◆ **Task**
Your task is to reproduce word for word the lines running from the line containing "lo=.4, hi=.6, spec=0.0)" to the line containing "(.15, .17, .17), 3)", inclusive. Nothing else belongs in the answer.

◆ **Data section**
--- --- ---

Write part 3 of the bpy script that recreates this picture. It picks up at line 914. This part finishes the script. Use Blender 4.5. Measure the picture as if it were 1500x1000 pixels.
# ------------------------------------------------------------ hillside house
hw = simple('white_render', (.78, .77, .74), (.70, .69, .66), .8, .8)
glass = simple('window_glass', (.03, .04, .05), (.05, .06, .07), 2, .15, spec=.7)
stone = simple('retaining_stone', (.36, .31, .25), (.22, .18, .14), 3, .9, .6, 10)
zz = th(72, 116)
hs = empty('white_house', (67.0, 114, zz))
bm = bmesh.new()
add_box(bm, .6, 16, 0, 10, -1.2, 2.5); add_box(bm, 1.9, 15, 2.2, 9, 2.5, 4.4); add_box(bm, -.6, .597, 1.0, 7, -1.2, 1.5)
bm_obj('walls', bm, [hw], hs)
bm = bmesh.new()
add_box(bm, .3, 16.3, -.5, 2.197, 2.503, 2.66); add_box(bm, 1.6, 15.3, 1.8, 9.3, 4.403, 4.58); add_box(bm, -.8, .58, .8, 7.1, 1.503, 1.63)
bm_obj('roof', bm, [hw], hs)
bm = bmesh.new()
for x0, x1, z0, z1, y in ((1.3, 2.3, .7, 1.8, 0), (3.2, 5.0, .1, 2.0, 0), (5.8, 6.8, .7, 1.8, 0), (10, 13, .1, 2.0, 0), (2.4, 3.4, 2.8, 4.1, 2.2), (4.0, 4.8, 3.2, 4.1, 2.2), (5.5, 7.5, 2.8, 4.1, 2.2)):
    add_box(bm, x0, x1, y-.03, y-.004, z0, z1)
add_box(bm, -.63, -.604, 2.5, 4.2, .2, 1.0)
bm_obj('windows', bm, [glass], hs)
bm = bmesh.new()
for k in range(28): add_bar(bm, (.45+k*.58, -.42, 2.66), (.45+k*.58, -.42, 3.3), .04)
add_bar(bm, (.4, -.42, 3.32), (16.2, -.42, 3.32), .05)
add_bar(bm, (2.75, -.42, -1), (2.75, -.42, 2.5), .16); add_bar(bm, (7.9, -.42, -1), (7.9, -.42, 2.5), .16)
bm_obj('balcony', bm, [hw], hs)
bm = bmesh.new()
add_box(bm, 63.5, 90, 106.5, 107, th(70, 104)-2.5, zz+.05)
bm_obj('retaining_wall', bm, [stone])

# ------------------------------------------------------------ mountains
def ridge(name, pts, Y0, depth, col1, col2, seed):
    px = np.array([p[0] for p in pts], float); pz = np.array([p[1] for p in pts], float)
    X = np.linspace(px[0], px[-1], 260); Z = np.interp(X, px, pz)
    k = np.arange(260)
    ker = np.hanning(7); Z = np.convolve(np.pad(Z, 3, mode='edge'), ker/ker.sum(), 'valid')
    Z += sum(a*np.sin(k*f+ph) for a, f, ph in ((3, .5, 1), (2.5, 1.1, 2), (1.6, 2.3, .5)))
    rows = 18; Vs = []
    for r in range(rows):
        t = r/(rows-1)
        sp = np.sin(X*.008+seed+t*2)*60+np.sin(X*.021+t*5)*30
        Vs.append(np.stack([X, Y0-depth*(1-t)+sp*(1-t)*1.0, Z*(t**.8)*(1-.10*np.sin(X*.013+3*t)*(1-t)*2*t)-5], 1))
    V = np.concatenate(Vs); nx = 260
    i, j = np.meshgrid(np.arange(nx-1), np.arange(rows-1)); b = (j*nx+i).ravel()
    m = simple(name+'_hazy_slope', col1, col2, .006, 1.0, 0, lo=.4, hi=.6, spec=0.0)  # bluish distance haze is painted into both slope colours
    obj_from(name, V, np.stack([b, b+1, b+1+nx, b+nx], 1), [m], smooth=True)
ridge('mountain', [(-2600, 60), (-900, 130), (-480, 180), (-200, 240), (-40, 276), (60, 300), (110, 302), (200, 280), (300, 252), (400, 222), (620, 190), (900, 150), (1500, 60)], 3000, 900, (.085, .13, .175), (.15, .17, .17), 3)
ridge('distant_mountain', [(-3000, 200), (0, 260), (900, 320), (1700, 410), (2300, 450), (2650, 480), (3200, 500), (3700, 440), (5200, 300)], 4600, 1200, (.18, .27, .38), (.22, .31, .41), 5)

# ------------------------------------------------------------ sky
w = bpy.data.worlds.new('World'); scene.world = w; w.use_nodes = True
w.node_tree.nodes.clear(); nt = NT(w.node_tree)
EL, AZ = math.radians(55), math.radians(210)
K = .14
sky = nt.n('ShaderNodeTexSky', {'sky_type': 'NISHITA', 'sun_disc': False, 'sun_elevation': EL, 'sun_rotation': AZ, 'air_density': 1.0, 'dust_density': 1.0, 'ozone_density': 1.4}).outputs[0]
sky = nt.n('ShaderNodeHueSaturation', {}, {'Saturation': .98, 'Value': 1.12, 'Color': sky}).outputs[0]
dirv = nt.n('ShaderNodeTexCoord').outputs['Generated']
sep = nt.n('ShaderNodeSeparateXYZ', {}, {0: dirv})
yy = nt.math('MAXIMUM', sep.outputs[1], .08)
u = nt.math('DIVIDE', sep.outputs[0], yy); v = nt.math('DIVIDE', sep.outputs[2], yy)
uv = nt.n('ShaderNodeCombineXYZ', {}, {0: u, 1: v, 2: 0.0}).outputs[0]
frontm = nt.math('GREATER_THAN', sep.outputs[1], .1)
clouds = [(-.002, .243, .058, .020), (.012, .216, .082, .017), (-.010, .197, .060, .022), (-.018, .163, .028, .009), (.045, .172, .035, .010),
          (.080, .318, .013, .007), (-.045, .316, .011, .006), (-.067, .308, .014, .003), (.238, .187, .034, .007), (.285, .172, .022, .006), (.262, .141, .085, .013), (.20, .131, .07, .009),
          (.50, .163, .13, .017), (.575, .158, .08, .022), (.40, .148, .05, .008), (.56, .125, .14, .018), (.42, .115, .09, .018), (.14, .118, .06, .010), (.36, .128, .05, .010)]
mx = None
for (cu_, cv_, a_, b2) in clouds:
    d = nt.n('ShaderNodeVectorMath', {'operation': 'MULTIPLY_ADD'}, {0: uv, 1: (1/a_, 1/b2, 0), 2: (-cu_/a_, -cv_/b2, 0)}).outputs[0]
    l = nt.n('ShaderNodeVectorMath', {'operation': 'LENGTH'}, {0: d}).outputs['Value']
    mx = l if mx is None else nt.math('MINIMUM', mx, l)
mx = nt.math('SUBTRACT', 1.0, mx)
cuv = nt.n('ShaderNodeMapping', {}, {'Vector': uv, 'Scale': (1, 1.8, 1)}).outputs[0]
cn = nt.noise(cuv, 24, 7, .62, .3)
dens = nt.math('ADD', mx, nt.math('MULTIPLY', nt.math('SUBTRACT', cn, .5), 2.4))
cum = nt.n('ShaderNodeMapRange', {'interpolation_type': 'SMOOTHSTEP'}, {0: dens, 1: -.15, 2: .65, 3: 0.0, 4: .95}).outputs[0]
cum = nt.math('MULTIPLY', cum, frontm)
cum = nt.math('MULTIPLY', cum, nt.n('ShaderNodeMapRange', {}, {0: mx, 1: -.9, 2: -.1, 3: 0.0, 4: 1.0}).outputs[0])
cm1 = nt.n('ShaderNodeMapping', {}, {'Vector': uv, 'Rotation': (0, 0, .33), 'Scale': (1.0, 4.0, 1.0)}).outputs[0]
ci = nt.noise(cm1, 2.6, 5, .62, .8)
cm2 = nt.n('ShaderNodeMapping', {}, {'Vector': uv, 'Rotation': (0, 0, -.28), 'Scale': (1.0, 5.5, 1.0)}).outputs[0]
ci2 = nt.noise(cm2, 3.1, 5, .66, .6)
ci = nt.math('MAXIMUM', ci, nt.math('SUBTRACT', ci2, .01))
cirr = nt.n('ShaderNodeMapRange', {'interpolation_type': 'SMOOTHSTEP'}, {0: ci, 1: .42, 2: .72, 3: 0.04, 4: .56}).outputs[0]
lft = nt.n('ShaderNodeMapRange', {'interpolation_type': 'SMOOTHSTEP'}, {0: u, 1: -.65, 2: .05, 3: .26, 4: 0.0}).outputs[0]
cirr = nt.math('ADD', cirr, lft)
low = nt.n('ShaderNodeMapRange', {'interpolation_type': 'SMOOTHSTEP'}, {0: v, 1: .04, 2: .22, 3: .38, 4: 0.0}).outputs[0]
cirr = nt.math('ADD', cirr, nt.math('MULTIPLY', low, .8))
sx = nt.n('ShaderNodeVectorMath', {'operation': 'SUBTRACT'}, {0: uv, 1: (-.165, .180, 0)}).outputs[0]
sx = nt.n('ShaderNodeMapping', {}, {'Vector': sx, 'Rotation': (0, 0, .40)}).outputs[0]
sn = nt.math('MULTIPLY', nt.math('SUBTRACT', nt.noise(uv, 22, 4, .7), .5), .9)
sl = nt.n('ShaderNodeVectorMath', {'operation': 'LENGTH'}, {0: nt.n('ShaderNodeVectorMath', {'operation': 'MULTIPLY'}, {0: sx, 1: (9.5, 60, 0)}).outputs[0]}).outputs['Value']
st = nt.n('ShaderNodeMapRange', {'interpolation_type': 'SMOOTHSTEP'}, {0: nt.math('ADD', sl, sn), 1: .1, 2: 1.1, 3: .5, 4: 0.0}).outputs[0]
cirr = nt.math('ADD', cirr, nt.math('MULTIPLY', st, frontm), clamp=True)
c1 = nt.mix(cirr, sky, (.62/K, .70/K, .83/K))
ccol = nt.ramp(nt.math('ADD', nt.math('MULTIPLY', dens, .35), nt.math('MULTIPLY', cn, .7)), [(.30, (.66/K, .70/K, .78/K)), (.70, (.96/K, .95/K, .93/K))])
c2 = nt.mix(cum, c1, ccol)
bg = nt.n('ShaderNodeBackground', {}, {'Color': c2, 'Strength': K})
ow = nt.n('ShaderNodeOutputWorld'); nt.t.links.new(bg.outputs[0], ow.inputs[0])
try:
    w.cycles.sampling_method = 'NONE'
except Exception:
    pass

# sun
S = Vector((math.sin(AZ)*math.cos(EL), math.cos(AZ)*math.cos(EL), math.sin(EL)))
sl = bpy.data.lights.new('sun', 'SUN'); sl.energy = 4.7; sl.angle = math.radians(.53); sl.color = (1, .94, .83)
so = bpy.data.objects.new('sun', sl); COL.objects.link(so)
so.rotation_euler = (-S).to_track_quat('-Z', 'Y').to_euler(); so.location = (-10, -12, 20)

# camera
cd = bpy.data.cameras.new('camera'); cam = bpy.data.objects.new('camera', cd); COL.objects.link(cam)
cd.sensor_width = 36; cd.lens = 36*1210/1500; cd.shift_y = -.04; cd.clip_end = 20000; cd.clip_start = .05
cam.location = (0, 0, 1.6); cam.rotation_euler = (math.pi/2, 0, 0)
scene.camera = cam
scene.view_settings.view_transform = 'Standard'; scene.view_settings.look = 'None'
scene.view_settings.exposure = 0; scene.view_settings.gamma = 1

--- --- ---

◆ **Correct answer**
    m = simple(name+'_hazy_slope', col1, col2, .006, 1.0, 0, lo=.4, hi=.6, spec=0.0)  # bluish distance haze is painted into both slope colours
    obj_from(name, V, np.stack([b, b+1, b+1+nx, b+nx], 1), [m], smooth=True)
ridge('mountain', [(-2600, 60), (-900, 130), (-480, 180), (-200, 240), (-40, 276), (60, 300), (110, 302), (200, 280), (300, 252), (400, 222), (620, 190), (900, 150), (1500, 60)], 3000, 900, (.085, .13, .175), (.15, .17, .17), 3)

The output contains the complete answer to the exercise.